At the congressional level, this means the state could go from having 12 of its 27 districts having supported Biden to just 9 of 28 doing so, as they will likely make the 7th, 13th and 27th districts more Republican. 

But if you live in Florida please don’t despair. If legislative or other public hearings are called, Floridians could still build a record showing what fair, proportional maps would look like, as a  potential future fair court could use the evidence to implement fair lines.

Georgia

State Legislative Lines Drawn By: State Legislature (Senate: 22D-34R, House: 76D-103R)
Congressional Districts: 14
Congressional Lines Drawn By: State Legislature
Subject to Gubernatorial Veto: Yes (Republican)
State Supreme Court: 7-0 Republican
Deadlines: Filing Deadline March 11, 2022

The best way to address the voter restrictions passed by the Georgia legislature earlier this year is preventing corrupt right wing special interests from maintaining control of the Georgia legislature.  And redistricting reform that applies to the Georgia state legislature would at the very least force the legislature to abandon some of its more radical stances.  

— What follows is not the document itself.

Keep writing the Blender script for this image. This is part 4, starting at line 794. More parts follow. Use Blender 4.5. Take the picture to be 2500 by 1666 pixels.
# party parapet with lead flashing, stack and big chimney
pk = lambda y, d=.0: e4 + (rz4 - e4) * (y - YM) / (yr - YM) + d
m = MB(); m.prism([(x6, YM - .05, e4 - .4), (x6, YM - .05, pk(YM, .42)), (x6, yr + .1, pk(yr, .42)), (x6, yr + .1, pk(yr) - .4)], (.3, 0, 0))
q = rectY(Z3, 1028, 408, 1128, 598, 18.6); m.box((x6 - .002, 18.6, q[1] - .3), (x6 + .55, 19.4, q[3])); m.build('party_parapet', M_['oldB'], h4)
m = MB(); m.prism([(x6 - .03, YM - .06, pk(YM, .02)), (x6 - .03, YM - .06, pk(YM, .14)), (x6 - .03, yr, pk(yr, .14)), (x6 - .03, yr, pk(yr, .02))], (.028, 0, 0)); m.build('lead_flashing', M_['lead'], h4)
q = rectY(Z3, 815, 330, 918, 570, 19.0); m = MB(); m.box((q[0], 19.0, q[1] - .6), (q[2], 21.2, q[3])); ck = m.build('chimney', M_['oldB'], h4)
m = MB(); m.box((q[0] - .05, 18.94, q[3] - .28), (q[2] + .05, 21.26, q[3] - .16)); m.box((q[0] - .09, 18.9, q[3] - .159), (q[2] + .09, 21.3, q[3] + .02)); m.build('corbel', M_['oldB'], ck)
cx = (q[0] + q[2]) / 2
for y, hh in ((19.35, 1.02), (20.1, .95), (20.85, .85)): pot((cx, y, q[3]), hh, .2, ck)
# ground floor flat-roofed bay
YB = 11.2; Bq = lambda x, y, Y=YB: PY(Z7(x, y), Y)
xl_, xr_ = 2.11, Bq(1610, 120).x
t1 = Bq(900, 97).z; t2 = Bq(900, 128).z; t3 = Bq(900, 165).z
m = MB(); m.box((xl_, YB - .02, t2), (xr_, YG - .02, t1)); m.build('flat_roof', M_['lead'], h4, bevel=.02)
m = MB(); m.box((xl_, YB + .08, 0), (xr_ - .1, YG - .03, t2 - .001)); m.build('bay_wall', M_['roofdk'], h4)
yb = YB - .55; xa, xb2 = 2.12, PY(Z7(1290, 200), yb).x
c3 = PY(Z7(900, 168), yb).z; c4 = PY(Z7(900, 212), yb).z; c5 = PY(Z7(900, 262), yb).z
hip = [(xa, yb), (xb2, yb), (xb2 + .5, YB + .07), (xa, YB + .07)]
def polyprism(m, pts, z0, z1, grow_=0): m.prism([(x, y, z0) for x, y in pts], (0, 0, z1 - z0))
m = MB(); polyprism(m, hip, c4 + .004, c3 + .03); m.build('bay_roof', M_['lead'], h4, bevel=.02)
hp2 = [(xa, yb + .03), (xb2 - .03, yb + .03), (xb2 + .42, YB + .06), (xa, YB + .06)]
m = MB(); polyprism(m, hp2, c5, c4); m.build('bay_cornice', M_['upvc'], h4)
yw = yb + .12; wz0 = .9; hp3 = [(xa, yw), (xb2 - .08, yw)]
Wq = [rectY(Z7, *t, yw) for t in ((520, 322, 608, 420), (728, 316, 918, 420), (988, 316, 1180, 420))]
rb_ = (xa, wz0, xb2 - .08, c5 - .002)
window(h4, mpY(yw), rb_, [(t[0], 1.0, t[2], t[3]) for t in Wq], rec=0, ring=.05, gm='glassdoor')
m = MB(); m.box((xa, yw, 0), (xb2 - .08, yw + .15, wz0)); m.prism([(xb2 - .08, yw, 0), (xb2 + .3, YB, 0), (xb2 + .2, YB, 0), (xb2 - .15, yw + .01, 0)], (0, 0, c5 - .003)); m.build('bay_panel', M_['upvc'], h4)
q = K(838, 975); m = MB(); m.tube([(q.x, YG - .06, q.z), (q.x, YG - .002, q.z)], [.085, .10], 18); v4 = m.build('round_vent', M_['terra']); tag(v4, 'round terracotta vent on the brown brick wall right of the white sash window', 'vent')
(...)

Georgia was the most tightly contested state at the presidential level in 2020, so drawing maps that have about half of the seats favoring either party would be the fairest outcome.  Maps that accurately represent the voters of Georgia could help hold the majority accountable to appeal to median voters instead of passing their radical right agenda.

And absent such reform, those same lawmakers will get to draw their own districts again, with little to check them under state law. Today, only the VRA stands in the way of the worst gerrymanders.

Hawaii

State Legislative Lines Drawn By: Political Commission (4D-4R-1I)
Congressional Districts: 2
Congressional Lines Drawn By: Same Commission
State Supreme Court: 4-1 Democratic
Deadlines: 150 Days of Committee being appointed

With an overwhelmingly Democratic legislature and congressional lines that should remain similar, redistricting should not have a significant impact on partisan politics in Hawaii.

Idaho

State Legislative Lines Drawn By: Political Commission (3D-3R)
Congressional Districts: 2
Congressional Lines Drawn By: Same Commission
State Supreme Court: 4-0-1 Republican
Deadlines: 90 Days of Committee Being Appointed

Idaho has a solidly Republican state legislature and it’s unlikely that redistricting will have much impact on the partisan makeup.  But the congressional map may be worth monitoring.

Ada County (home to Boise) is becoming the biggest source of Democratic votes in the state, taking a trajectory similar to other Mountain West urban areas like Salt Lake and Maricopa Counties that used to be Republican bastions.  However, it’s split between congressional districts in order to keep the Idaho Panhandle and Eastern Idaho in separate seats.  With the state’s bipartisan redistricting commission historically inclined toward drawing fair maps, Idahoans who want to keep Boise together may ask them to draw one district centered in Ada and Canyon Counties and another taking in the rest of the state.